» **What needs to be done**
Take the lines from the head of the listing through the one bearing "scene.add(camera);" and copy them exactly, leaving every picture out.

» **Listed entries**
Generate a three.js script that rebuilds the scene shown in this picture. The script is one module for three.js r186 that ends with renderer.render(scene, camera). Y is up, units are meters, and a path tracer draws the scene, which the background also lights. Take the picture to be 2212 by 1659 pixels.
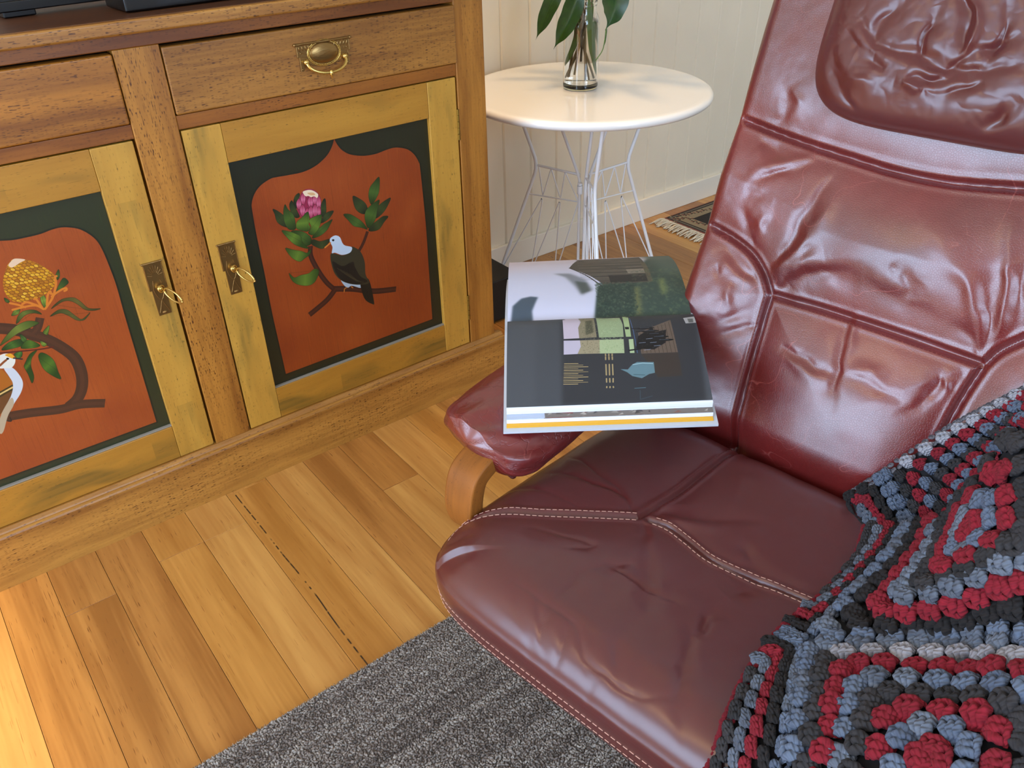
import * as THREE from 'three';
import { RoundedBoxGeometry } from 'three/addons/geometries/RoundedBoxGeometry.js';
import { mergeGeometries } from 'three/addons/utils/BufferGeometryUtils.js';
import { RectAreaLightUniformsLib } from 'three/addons/lights/RectAreaLightUniformsLib.js';

// ---------- camera ----------
const scene = new THREE.Scene();
const camera = new THREE.PerspectiveCamera(49.43, 2212 / 1659, 0.03, 60);
camera.rotation.order = 'YXZ';
camera.rotation.set(-0.57726, -0.6468, -0.02475);
camera.position.set(0, 1.11, 0);
scene.add(camera);

// ---------- sky, sun, window daylight, exposure ----------
RectAreaLightUniformsLib.init();
scene.background = new THREE.Color(0.62, 0.78, 1.0);
scene.backgroundIntensity = 1.6;
const renderer = new THREE.WebGLRenderer();
renderer.toneMapping = THREE.LinearToneMapping;
renderer.toneMappingExposure = 0.9;
renderer.shadowMap.enabled = true;
const sun = new THREE.DirectionalLight(new THREE.Color(1, 0.8, 0.52), 9.0);
sun.position.set(-5.2, 4.02, 0.2); sun.target.position.set(0, 0, 0);
sun.shadow.radius = 5; sun.castShadow = true;
Object.assign(sun.shadow.camera, { left: -5, right: 5, top: 5, bottom: -5, near: 0.1, far: 20 });
scene.add(sun, sun.target);
// area lights set in the unseen windows stand for sky daylight
const DAY = new THREE.Color(0.54, 0.73, 1.0);
function windowLight(name, w, h, pos, look, power) {
  const l = new THREE.RectAreaLight(DAY, power, w, h);
  l.name = name; l.position.set(...pos); l.lookAt(...look); scene.add(l);
}
windowLight('unseen_window_daylight', 2.5, 1.95, [-2.985, 1.38, -0.42], [0, 1.38, -0.42], 11);
windowLight('unseen_window_daylight', 2.2, 1.3, [0.3, 1.55, 2.585], [0.3, 1.55, 0], 9);
const WARM = new THREE.Color(1, 0.62, 0.27);
const UNSEEN_LAMPS = [[0.9, -1.5, 10.5, 0.4, 0.17, 1.38, -1.6], [-1.3, -0.75, 3.9, 1.35, 0.36, -1.3, -0.75], [-1.4, 1.3, 1.6, 1.35, 0.36, -1.4, 1.3]];  // unseen lamps above the view, placed for warm light

// ---------- helpers ----------
let seed = 20240611;
const rnd = () => { seed = (seed + 0x6d2b79f5) | 0; let t = Math.imul(seed ^ (seed >>> 15), 1 | seed); t = (t + Math.imul(t ^ (t >>> 7), 61 | t)) ^ t; return ((t ^ (t >>> 14)) >>> 0) / 4294967296; };
const rr = (a, b) => a + (b - a) * rnd();
const V3 = (x, y, z) => new THREE.Vector3(x, y, z);
const clamp = (x, a = 0, b = 1) => Math.min(b, Math.max(a, x));
const smooth = (a, b, x) => { const t = clamp((x - a) / (b - a)); return t * t * (3 - 2 * t); };
const lerp = (a, b, t) => a + (b - a) * t;
const used = new Map();
function numbered(n) { const k = used.get(n) || 0; used.set(n, k + 1); return k ? n + '_' + String(k).padStart(3, '0') : n; }
function tag(o, label, category, group) { o.userData.label = label; o.userData.category = category; if (group) o.userData.group = group; return o; }
function thing(name, label, category, pos = [0, 0, 0], group) {
  const o = new THREE.Group(); o.name = numbered(name); o.position.set(...pos); scene.add(o); return tag(o, label, category, group);
}
function part(parent, name, geo, mat, label) {
  const m = new THREE.Mesh(geo, mat); m.name = numbered(name); parent.add(m); if (label) m.userData.label = label; return m;
}
function sub(parent, name, label) { const g = new THREE.Group(); g.name = numbered(name); parent.add(g); if (label) g.userData.label = label; return g; }
function struct(name, geo, mat) { const m = geo ? new THREE.Mesh(geo, mat) : new THREE.Group(); m.name = numbered(name); m.userData.kind = 'structure'; scene.add(m); return m; }

// tileable value noise
const HT = new Float32Array(65536); for (let i = 0; i < 65536; i++) HT[i] = rnd();
const hash = (x, y, s) => HT[((x * 73 + y * 12289 + s * 4093 + ((x * y) & 1023) * 7) ^ (x << 5) ^ (y << 9)) & 65535];
function vnoise(x, y, px, py, s = 0) {
  const xi = Math.floor(x), yi = Math.floor(y), fx = x - xi, fy = y - yi, m = (a, p) => ((a % p) + p) % p;
  const x0 = m(xi, px), x1 = m(xi + 1, px), y0 = m(yi, py), y1 = m(yi + 1, py), sx = fx * fx * (3 - 2 * fx), sy = fy * fy * (3 - 2 * fy);
  return lerp(lerp(hash(x0, y0, s), hash(x1, y0, s), sx), lerp(hash(x0, y1, s), hash(x1, y1, s), sx), sy);
}
function fbm(x, y, px, py, oct = 4, s = 0) { let a = 0, g = 0.5, t = 0; for (let i = 0; i < oct; i++) { a += g * vnoise(x, y, px, py, s + i * 17); t += g; x *= 2; y *= 2; px *= 2; py *= 2; g *= 0.5; } return a / t; }
const lin = (hex) => { const c = new THREE.Color(hex); return [c.r, c.g, c.b]; };
const s8 = (v) => { v = clamp(v); return Math.round(255 * (v <= 0.0031308 ? 12.92 * v : 1.055 * Math.pow(v, 1 / 2.4) - 0.055)); };
function dataTex(W, H, fn, { srgb = true, repeat } = {}) {
  const d = new Uint8Array(W * H * 4);
  for (let j = 0, o = 0; j < H; j++) for (let i = 0; i < W; i++, o += 4) {
    const c = fn(i / W, j / H, i, j);
    if (typeof c === 'number') { d[o] = d[o + 1] = d[o + 2] = Math.round(255 * clamp(c)); } else if (srgb) { d[o] = s8(c[0]); d[o + 1] = s8(c[1]); d[o + 2] = s8(c[2]); } else { d[o] = 255 * clamp(c[0]); d[o + 1] = 255 * clamp(c[1]); d[o + 2] = 255 * clamp(c[2]); }
    d[o + 3] = 255;
  }
  const t = new THREE.DataTexture(d, W, H); t.wrapS = t.wrapT = THREE.RepeatWrapping; t.magFilter = THREE.LinearFilter; t.minFilter = THREE.LinearMipmapLinearFilter; t.generateMipmaps = true;
  if (srgb) t.colorSpace = THREE.SRGBColorSpace; if (repeat) t.repeat.set(...repeat); t.needsUpdate = true; return t;
}
const mix3 = (a, b, t) => [lerp(a[0], b[0], t), lerp(a[1], b[1], t), lerp(a[2], b[2], t)];
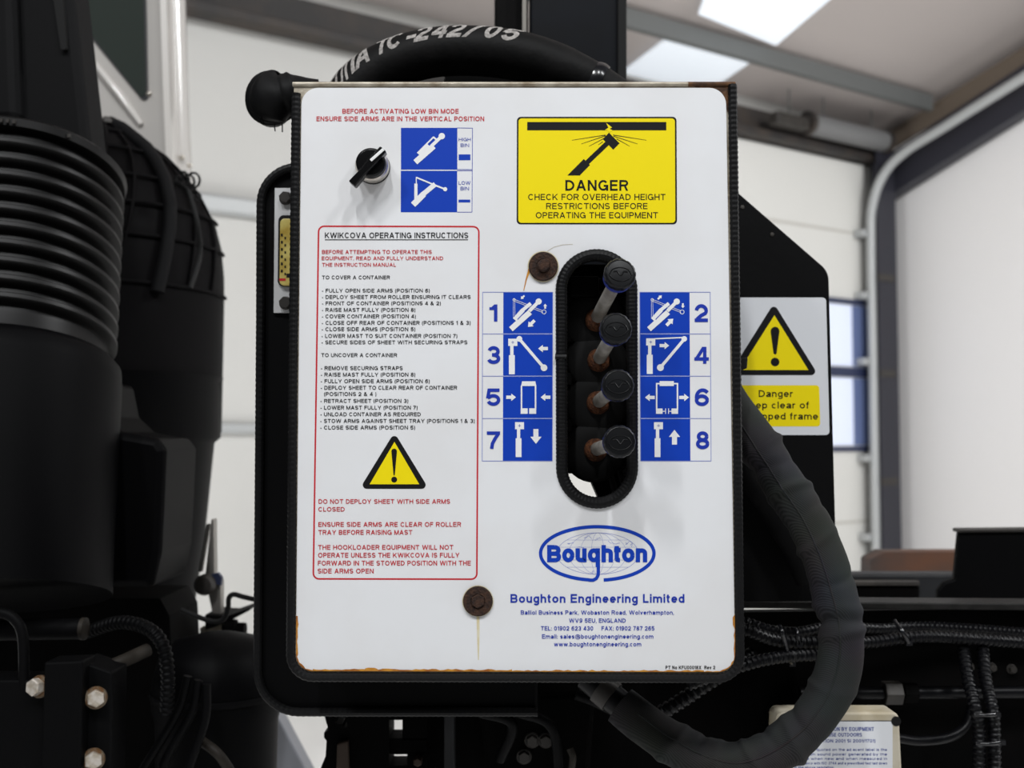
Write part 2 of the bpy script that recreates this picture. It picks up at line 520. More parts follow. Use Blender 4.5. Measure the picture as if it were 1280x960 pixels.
            stem(r, 0, X * .62); C_([(r, X * .58)] + _arc(cx, X * .70, rx, X * .3 - h, 10, 165)); C_(_arc(cx * .92, X * .28, cx * .92 - h, X * .28 - h, 0, 360)); bar(X * .55, cx * .8, W)
        elif ch == 'f': stem(W * .42); out.pop(); stem(W * .42, 0, .82); C_(_arc(W * .42 + .17, .80, .17, .2 - h, 180, 85)); bar(X - h * .8, 0, W * .95)
        elif ch in 'hnmu':
            if ch == 'm':
                c1, c2 = W * .5, W
                for x0, x1 in ((l, cx), (cx, r)):
                    m_ = (x0 + x1) / 2; rr = (x1 - x0) / 2; C_(_arc(m_, xt - rr * .9, rr, rr * .9, 180, 0)); stem(x1, 0, xt - rr * .8)
                stem(l, 0, X)
            elif ch == 'u':
                stem(r, 0, X); stem(l, .28, X); C_(_arc(cx, .28, rx, .28 - h, 180, 360))
            else:
                stem(l, 0, 1 if ch == 'h' else X); stem(r, 0, X - .27); C_(_arc(cx, X - .28, rx, .28 - h, 180, 0))
        elif ch == 'i': stem(cx, 0, X); R_(0, 1 - w, w, 1)
        elif ch == 'l': stem(cx)
        elif ch == 'k': stem(l); D_(l, .2, W - q, X, 1.2); D_(W - q, 0, W * .4, .45, 1.15)
        elif ch == 'r': stem(l, 0, X); C_(_arc(l + .28, X - .3, .28, .3 - h, 170, 80))
        elif ch == 's':
            ry = (X - w) / 4; C_(_arc(cx, X / 2 + ry, rx, ry, 25, 270) + _arc(cx, X / 2 - ry, rx, ry, 90, -155)[1:])
        elif ch == 't': stem(W * .4, .16, .94); C_(_arc(W * .4 + .17, .17, .17, .17 - h, 180, 275)); bar(X - h * .8, 0, W * .95)
        elif ch == 'v': D_(cx, 0, q, X); D_(cx, 0, W - q, X)
        elif ch == 'w':
            for a_, b_ in ((q, .28), (cx, .28), (cx, .72), (W - q, .72)): D_(W * b_, 0, a_, X, 1.05)
        elif ch == 'x': D_(q, 0, W - q, X, 1.2); D_(W - q, 0, q, X, 1.2)
        elif ch == 'y': D_(cx, 0, q, X); D_(cx - W * .14, -.28, W - q, X)
        elif ch == 'z': bar(xt, 0, W); bar(b, 0, W); D_(q, 0, W - q, X)
    return W, out
def layout(s, w, width, sb=0.075, sp=0.42):
    """polygons of a whole line fitted to the given width (in cap heights)"""
    def total(k):
        x = 0
        for i, c in enumerate(s):
            x += sp * k if c == ' ' else gw(c, w, k) + 2 * sb * k
        return x - 2 * sb * k
    lo, hi = 0.1, 5.0
    for _ in range(40):
        m = (lo + hi) / 2
        if total(m) < width: lo = m
        else: hi = m
    k = (lo + hi) / 2
    x, out = -sb * k, []
    for c in s:
        if c == ' ':
            x += sp * k
            continue
        W, pol = glyph(c, w, k)
        out += [[(px + x + sb * k, py) for px, py in p] for p in pol]
        x += W + 2 * sb * k
    return out

class Flat(MB):
    """flat print on a plane Y = const; coordinates measured in the photograph's pixels"""
    EPS = 0.00012
    def __init__(s, Y=0.0, f=None):
        super().__init__()
        s.Y = Y
        s.fn = f
    def pt(s, x, y, L):
        if s.fn:
            x, y = s.fn(x, y)
        return P(x, y, s.Y - s.EPS * L)
    def pg(s, pts, mi=0, L=1):
        if sum(p[0] * q[1] - q[0] * p[1] for p, q in zip(pts, pts[1:] + pts[:1])) > 0:
            pts = pts[::-1]
        s.n = (getattr(s, 'n', 0) + 1) % 11
        s.poly([s.pt(x, y, L + 0.03 * s.n) for x, y in pts], mi)
    def rect(s, x0, y0, x1, y1, mi=0, L=1):
        s.pg([(x0, y0), (x1, y0), (x1, y1), (x0, y1)], mi, L)
    def line(s, a, b, wd, mi=0, L=1, w2=None):
        dx, dy = b[0] - a[0], b[1] - a[1]
        l = math.hypot(dx, dy)
        nx, ny = -dy / l / 2, dx / l / 2
        w2 = wd if w2 is None else w2
        s.pg([(a[0] + nx * wd, a[1] + ny * wd), (b[0] + nx * w2, b[1] + ny * w2),
              (b[0] - nx * w2, b[1] - ny * w2), (a[0] - nx * wd, a[1] - ny * wd)], mi, L)
    def disc(s, c, r, mi=0, L=1, n=24, ry=None):
        ry = ry or r
        s.pg([(c[0] + r * math.cos(2 * math.pi * i / n), c[1] + ry * math.sin(2 * math.pi * i / n)) for i in range(n)], mi, L)
    def strip(s, pts, wd, mi=0, L=1, closed=False):
        n = len(pts)
        off = []
        for i in range(n):
            a = pts[(i - 1) % n] if closed or i > 0 else pts[0]
            b = pts[(i + 1) % n] if closed or i < n - 1 else pts[-1]
            dx, dy = b[0] - a[0], b[1] - a[1]
            l = math.hypot(dx, dy) or 1
            off.append((-dy / l * wd / 2, dx / l * wd / 2))
        A = [s.pt(p[0] + o[0], p[1] + o[1], L) for p, o in zip(pts, off)]
        B = [s.pt(p[0] - o[0], p[1] - o[1], L) for p, o in zip(pts, off)]
        m = n if closed else n - 1
        s.add(A + B, [[i, (i + 1) % n, n + (i + 1) % n, n + i] for i in range(m)], mi)
    def ell(s, c, rx, ry, wd, mi=0, L=1, a0=0, a1=360, n=64):
        full = abs(a1 - a0 - 360) < 1e-6
        k = n if full else n + 1
        s.strip([(c[0] + rx * math.cos(math.radians(a0 + (a1 - a0) * i / n)), c[1] + ry * math.sin(math.radians(a0 + (a1 - a0) * i / n))) for i in range(k)], wd, mi, L, full)
    def rpts(s, q, r, n=6):
        """rounded polygon of 4 corner points (clockwise from top left)"""
        return rounded(q, r, n)
    def arrow(s, c, ln, ang, mi=0, L=3):
        ca, sa = math.cos(ang), math.sin(ang)
        h = ln / 2
        pts = [(-h, -.17 * ln), (0.02 * ln, -.17 * ln), (0.02 * ln, -.38 * ln), (h, 0), (0.02 * ln, .38 * ln), (0.02 * ln, .17 * ln), (-h, .17 * ln)]
        s.pg([(c[0] + x * ca - y * sa, c[1] + x * sa + y * ca) for x, y in pts], mi, L)
    def text(s, t, x0, x1, top, base, mi=0, weight=0.13, L=3, sb=0.075, xh=0.73):
        H = base - top
        XH[0] = xh
        for i, p in enumerate(layout(t, weight, (x1 - x0) / H, sb)):
            s.pg([(x0 + x * H, base - y * H) for x, y in p], mi, L)

def rounded(q, r, n=6):
    out = []
    m = len(q)
    if not hasattr(r, '__len__'):
        r = [r] * m
    for i in range(m):
        p0, p, p1 = Vector(q[i - 1]).to_2d(), Vector(q[i]).to_2d(), Vector(q[(i + 1) % m]).to_2d()
        if r[i] <= 0:
            out.append((p.x, p.y))
            continue
        a, b = (p0 - p).normalized(), (p1 - p).normalized()
        half = a.angle(b) / 2
        d = r[i] / math.tan(half)
        c = p + (a + b).normalized() * (r[i] / math.sin(half))
        s_, e_ = p + a * d - c, p + b * d - c
        a0 = math.atan2(s_.y, s_.x)
        da = math.atan2(e_.y, e_.x) - a0
        while da > math.pi: da -= 2 * math.pi
        while da < -math.pi: da += 2 * math.pi
        for k in range(n + 1):
            t = a0 + da * k / n
            out.append((c.x + r[i] * math.cos(t), c.y + r[i] * math.sin(t)))
    return out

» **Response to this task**
Generate a three.js script that rebuilds the scene shown in this picture. The script is one module for three.js r186 that ends with renderer.render(scene, camera). Y is up, units are meters, and a path tracer draws the scene, which the background also lights. Take the picture to be 2212 by 1659 pixels.
import * as THREE from 'three';
import { RoundedBoxGeometry } from 'three/addons/geometries/RoundedBoxGeometry.js';
import { mergeGeometries } from 'three/addons/utils/BufferGeometryUtils.js';
import { RectAreaLightUniformsLib } from 'three/addons/lights/RectAreaLightUniformsLib.js';

// ---------- camera ----------
const scene = new THREE.Scene();
const camera = new THREE.PerspectiveCamera(49.43, 2212 / 1659, 0.03, 60);
camera.rotation.order = 'YXZ';
camera.rotation.set(-0.57726, -0.6468, -0.02475);
camera.position.set(0, 1.11, 0);
scene.add(camera);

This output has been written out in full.